On Mon, Aug 28, 2017 at 11:23:12AM -0400, Yury Selivanov wrote:
> On Mon, Aug 28, 2017 at 7:19 AM, Stefan Krah <ste...@bytereef.org> wrote:
> > Okay, so if I understand this correctly we actually will not have dynamic
> > scoping for regular functions:  bar() has returned, so the new context
> > would not be found on the stack with proper dynamic scoping.
> 
> Correct. Although I would avoid associating PEP 550 with dynamic
> scoping entirely, as we never intended to implement it.

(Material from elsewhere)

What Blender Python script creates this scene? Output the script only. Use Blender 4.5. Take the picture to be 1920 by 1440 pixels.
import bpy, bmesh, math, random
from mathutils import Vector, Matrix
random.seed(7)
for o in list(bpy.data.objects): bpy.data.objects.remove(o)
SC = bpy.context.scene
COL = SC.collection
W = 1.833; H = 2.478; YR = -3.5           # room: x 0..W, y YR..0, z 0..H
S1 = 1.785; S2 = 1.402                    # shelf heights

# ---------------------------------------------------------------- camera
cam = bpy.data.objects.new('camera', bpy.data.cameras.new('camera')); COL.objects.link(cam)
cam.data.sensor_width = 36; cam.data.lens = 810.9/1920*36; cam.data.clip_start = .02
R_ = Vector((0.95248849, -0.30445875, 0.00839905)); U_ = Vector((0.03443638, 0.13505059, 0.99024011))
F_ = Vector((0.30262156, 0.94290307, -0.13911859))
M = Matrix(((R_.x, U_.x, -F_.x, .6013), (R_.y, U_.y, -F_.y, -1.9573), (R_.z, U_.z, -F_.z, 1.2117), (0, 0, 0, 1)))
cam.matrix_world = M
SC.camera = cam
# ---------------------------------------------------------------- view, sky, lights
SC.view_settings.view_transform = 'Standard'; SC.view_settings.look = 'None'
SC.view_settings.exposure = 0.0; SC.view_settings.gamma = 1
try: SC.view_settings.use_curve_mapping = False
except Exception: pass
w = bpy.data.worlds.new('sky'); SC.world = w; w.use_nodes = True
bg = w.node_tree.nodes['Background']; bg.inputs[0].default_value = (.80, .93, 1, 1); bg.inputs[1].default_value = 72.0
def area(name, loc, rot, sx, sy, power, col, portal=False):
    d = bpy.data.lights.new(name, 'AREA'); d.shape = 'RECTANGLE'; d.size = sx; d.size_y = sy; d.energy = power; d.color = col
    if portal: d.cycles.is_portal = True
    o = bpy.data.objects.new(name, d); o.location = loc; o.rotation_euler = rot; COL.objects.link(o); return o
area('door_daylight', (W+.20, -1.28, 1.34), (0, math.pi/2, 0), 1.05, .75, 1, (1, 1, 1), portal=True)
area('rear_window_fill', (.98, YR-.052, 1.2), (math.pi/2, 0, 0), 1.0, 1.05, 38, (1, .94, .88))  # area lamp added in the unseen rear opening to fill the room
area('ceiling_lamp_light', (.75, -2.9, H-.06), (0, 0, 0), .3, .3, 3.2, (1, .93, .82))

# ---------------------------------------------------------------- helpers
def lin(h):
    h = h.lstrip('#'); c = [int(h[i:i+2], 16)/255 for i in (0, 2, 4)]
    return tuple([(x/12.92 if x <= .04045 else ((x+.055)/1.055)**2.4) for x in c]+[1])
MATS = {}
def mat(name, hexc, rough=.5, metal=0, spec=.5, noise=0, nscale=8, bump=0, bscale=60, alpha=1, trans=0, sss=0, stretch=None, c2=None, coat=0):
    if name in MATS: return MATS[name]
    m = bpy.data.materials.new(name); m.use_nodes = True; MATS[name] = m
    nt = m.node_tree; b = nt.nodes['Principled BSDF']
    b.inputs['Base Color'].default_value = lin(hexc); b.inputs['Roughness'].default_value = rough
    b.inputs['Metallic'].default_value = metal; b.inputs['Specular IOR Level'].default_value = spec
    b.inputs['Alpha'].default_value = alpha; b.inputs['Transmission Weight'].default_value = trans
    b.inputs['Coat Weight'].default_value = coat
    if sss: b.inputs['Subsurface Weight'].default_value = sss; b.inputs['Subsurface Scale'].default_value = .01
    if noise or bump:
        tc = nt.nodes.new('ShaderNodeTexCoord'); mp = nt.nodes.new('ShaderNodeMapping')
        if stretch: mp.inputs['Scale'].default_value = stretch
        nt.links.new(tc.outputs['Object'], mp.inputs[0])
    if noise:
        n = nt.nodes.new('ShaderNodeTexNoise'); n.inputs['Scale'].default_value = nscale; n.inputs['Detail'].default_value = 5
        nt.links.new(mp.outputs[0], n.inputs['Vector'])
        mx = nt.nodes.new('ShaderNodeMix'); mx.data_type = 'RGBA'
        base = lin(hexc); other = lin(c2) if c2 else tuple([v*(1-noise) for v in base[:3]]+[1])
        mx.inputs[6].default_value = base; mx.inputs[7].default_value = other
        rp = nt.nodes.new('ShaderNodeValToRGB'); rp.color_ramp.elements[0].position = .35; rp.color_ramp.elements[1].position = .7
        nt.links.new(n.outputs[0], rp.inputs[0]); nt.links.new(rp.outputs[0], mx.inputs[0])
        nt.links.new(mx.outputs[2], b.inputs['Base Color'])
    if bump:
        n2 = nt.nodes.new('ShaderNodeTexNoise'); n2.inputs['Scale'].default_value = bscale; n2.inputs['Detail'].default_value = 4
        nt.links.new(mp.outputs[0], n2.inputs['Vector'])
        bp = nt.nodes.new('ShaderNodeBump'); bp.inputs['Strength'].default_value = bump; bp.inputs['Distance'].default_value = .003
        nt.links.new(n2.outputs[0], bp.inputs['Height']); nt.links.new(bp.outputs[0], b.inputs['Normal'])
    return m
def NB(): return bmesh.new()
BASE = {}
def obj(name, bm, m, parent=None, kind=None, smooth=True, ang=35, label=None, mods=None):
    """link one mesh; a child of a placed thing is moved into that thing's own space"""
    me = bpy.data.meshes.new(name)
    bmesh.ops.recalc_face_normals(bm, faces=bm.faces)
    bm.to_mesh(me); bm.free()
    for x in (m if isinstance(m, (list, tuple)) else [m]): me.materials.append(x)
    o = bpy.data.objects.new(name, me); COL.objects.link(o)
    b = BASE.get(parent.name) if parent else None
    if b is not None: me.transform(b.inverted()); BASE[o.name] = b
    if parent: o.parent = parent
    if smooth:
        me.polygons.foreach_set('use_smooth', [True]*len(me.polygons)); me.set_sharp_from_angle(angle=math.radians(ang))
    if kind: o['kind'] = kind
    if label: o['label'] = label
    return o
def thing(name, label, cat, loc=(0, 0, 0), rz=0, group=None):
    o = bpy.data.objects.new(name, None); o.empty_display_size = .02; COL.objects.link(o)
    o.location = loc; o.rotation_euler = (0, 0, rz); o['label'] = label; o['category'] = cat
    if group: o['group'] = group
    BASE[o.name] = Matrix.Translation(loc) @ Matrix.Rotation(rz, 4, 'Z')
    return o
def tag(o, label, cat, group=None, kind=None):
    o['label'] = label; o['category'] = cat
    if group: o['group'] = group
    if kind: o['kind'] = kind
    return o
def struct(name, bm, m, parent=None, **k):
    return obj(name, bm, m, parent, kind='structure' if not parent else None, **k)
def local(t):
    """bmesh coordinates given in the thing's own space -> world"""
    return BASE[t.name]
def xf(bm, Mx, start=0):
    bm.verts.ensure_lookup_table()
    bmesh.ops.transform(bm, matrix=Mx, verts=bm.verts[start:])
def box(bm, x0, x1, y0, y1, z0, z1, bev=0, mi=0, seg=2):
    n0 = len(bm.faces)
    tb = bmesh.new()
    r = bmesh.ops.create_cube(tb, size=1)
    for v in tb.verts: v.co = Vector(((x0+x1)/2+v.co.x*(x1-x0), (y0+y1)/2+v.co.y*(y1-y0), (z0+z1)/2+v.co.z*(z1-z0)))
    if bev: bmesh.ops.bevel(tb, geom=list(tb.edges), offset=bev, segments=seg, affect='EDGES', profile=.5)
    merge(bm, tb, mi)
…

Good, I agree it does not make sense.


> [..]
> > What about this?
> >
> > async def bar():
> >     setcontext(Context(prec=1))
> >     for i in range(10):
> >         await asyncio.sleep(1)
> >         yield i
> >
> > async def foo():
> >     async for i in bar():
> >         # ctx.prec=1?
> >         print(Decimal(100) / 3)
> >
> >
> >
> > I'm searching for some abstract model to reason about the scopes.
> 
> Whatever is set in coroutines, generators, and async generators does
> not leak out.  In the above example, "prec=1" will only be set inside
> "bar()", and "foo()" will not see that.  (Same will happen for a
> regular function and a generator).

But the state "leaks in" as per your previous example: 

    async def bar():
        # use decimal with context=ctx

    async def foo():
         decimal.setcontext(ctx)
         await bar()


IMHO it shouldn't with coroutine-local-storage (let's call it CLS). So,
as I see it, there's still some mixture between dynamic scoping and CLS
because it this example bar() is allowed to search the stack.